Data lines:
□ □ □ □ □ □ □

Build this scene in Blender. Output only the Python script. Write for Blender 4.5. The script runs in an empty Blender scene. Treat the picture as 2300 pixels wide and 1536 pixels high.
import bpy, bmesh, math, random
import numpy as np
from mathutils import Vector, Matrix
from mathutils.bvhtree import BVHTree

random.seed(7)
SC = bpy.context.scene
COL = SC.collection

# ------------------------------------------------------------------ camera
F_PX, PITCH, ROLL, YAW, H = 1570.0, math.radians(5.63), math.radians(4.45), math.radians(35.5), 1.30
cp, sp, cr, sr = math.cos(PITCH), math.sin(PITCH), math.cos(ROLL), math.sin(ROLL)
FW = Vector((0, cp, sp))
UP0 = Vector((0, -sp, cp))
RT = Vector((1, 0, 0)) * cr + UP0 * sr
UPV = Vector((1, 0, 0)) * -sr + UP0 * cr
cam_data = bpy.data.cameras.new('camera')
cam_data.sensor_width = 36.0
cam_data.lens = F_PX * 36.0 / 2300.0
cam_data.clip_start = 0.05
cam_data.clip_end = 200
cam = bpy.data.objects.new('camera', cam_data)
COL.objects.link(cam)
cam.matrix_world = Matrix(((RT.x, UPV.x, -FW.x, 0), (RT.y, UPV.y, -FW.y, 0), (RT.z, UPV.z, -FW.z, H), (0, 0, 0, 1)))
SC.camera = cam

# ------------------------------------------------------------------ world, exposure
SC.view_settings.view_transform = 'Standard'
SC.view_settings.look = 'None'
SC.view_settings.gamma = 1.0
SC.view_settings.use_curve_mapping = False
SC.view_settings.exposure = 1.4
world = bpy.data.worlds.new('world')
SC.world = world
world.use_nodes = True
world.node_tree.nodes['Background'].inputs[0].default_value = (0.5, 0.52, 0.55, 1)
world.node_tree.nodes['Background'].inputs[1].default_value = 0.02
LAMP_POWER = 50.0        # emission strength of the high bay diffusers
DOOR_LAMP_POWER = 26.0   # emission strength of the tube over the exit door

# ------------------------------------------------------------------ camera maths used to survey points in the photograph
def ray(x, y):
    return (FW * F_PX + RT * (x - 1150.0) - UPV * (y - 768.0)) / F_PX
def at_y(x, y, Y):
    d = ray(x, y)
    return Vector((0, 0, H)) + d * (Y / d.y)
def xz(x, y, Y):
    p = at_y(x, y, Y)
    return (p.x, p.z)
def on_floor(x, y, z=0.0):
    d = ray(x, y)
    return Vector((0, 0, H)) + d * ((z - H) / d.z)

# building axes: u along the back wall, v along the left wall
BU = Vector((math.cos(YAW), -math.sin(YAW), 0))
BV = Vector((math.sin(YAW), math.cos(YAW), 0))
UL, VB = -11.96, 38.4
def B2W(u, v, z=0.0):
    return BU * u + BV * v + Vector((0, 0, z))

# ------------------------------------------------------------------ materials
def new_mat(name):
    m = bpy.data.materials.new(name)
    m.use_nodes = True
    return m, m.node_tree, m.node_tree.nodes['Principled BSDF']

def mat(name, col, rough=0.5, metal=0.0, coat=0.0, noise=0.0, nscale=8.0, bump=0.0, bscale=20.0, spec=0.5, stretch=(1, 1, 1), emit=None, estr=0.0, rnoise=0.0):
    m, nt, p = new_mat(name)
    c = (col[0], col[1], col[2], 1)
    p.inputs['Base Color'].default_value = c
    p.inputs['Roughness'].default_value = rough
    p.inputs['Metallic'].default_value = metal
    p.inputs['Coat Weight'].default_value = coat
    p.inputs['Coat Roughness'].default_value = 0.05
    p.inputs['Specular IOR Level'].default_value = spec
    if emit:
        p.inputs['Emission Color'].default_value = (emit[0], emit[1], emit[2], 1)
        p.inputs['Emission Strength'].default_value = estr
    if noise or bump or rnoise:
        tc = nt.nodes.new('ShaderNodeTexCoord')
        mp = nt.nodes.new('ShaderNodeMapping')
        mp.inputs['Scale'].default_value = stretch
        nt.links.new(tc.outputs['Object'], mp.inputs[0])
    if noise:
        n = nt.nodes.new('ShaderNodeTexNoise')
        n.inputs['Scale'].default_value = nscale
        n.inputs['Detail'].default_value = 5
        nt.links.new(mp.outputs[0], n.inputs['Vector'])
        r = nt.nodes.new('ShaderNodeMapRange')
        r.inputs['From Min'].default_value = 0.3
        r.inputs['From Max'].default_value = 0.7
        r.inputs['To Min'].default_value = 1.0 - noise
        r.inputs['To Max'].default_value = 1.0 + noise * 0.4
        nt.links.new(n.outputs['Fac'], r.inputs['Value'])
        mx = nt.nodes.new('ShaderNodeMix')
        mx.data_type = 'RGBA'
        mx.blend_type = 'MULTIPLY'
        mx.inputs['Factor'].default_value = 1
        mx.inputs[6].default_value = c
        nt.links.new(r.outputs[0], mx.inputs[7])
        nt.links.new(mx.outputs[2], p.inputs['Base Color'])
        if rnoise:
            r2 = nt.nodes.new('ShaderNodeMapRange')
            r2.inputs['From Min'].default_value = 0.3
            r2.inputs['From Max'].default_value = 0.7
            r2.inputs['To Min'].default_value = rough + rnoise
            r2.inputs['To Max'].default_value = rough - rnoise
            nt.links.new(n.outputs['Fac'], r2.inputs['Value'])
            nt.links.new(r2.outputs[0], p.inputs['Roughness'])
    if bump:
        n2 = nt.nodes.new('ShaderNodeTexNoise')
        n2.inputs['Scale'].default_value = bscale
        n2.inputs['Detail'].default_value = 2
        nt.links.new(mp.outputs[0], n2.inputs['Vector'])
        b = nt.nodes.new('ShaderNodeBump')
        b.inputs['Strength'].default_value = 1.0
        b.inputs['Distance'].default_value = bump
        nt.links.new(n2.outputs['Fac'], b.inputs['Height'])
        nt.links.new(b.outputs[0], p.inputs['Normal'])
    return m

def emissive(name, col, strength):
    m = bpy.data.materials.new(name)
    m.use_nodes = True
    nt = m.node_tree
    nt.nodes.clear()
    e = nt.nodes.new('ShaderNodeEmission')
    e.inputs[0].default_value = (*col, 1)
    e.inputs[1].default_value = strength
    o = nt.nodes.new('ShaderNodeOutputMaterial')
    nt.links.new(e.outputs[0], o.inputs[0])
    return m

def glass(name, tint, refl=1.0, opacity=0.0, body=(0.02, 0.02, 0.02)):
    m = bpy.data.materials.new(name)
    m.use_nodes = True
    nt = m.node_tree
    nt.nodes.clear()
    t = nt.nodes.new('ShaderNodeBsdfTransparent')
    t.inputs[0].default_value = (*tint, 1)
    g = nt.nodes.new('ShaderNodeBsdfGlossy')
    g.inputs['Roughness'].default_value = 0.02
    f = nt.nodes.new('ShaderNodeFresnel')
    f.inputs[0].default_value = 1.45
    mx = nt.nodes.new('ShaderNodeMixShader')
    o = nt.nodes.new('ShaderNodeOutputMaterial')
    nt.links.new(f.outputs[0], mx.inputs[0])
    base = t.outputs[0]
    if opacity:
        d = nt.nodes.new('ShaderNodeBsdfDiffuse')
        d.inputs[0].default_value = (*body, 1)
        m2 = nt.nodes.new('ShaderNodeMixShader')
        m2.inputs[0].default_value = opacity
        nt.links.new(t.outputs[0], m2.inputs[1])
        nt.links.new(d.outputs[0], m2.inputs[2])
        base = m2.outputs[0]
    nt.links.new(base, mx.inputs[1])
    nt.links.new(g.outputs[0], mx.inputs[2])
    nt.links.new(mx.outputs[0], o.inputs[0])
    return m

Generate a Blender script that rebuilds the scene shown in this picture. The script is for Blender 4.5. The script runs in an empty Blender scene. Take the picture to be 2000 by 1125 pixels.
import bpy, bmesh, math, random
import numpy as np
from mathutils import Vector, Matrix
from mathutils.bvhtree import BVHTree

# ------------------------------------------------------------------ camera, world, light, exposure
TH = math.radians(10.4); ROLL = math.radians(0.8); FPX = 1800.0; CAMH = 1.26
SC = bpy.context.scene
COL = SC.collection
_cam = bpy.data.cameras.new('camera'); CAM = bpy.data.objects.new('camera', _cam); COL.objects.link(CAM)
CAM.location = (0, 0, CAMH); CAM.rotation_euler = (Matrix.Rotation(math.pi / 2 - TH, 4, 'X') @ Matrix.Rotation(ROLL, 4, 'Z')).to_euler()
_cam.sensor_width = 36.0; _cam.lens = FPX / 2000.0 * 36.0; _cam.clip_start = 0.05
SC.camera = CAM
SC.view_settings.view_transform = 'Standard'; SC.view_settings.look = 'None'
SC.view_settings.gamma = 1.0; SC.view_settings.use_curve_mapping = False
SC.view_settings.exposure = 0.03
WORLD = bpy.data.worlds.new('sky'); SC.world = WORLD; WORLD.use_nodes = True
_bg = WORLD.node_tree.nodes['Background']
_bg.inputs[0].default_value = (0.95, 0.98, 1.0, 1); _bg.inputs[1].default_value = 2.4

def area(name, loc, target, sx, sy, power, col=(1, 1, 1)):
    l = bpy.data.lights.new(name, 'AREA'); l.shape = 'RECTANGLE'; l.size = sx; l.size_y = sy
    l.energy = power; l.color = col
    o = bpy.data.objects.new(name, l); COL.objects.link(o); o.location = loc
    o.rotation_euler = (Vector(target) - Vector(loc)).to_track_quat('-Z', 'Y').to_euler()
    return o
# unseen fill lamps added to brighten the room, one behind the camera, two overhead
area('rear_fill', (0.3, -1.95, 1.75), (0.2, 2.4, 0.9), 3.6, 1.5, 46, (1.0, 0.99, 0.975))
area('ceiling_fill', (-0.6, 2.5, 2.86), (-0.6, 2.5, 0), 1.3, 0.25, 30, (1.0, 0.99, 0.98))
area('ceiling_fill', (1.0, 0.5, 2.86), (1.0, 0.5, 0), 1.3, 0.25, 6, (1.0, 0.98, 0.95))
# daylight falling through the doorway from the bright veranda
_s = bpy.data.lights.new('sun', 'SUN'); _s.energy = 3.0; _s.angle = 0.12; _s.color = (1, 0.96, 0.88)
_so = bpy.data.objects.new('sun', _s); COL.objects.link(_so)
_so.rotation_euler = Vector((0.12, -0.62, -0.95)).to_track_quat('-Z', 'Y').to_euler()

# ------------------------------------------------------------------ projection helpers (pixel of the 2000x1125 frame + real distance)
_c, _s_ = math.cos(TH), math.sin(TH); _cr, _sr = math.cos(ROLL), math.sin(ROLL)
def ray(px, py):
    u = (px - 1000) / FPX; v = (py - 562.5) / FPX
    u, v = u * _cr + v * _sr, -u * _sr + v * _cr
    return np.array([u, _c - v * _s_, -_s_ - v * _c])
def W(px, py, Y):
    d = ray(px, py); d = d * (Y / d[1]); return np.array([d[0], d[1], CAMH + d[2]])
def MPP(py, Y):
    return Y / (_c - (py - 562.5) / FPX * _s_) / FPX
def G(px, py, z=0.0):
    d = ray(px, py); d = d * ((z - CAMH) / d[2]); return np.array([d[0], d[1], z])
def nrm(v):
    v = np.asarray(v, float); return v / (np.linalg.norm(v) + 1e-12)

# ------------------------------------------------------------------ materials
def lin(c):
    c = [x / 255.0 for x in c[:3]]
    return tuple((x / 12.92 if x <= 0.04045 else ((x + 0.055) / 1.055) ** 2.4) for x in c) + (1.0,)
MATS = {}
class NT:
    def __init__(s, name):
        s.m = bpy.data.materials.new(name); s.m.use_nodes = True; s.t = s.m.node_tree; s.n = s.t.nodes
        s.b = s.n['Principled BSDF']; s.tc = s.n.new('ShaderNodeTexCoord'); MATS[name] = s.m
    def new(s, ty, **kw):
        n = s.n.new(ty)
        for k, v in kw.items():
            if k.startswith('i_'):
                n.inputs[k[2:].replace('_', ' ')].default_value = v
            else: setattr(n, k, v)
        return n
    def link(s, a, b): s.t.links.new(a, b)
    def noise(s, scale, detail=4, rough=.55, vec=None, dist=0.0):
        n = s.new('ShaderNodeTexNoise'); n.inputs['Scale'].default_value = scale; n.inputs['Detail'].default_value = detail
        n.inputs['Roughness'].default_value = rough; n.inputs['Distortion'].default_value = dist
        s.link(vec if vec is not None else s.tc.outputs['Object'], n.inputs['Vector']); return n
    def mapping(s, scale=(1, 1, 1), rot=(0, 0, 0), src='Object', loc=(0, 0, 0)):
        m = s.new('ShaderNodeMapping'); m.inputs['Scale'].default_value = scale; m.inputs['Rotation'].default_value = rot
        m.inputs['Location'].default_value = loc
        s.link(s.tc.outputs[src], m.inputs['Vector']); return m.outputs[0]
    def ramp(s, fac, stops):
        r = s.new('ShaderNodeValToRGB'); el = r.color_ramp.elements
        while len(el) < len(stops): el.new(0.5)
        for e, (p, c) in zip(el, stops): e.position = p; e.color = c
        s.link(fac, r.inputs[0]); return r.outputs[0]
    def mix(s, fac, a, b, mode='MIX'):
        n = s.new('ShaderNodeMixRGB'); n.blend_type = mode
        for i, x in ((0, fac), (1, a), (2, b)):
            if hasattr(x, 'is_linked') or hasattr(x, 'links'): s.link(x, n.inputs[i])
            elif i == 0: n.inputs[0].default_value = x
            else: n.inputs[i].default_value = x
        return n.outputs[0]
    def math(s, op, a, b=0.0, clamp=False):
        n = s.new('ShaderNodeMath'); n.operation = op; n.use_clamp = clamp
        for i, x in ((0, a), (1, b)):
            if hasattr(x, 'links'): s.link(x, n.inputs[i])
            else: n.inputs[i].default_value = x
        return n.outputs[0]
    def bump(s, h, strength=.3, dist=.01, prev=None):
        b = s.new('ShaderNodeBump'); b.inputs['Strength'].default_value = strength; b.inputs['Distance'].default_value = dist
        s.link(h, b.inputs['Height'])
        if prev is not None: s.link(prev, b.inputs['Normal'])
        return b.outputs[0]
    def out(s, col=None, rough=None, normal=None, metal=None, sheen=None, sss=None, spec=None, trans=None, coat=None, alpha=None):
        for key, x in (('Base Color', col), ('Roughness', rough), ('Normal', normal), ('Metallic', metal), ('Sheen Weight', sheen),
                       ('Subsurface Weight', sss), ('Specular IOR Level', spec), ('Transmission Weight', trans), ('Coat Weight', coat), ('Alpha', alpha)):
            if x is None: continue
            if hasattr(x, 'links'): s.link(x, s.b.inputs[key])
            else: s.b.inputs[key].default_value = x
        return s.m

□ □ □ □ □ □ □

Every line containing the string "high" must be listed.

Build this scene in Blender. Output only the Python script. Write for Blender 4.5. The script runs in an empty Blender scene. Treat the picture as 2300 pixels wide and 1536 pixels high.
LAMP_POWER = 50.0        # emission strength of the high bay diffusers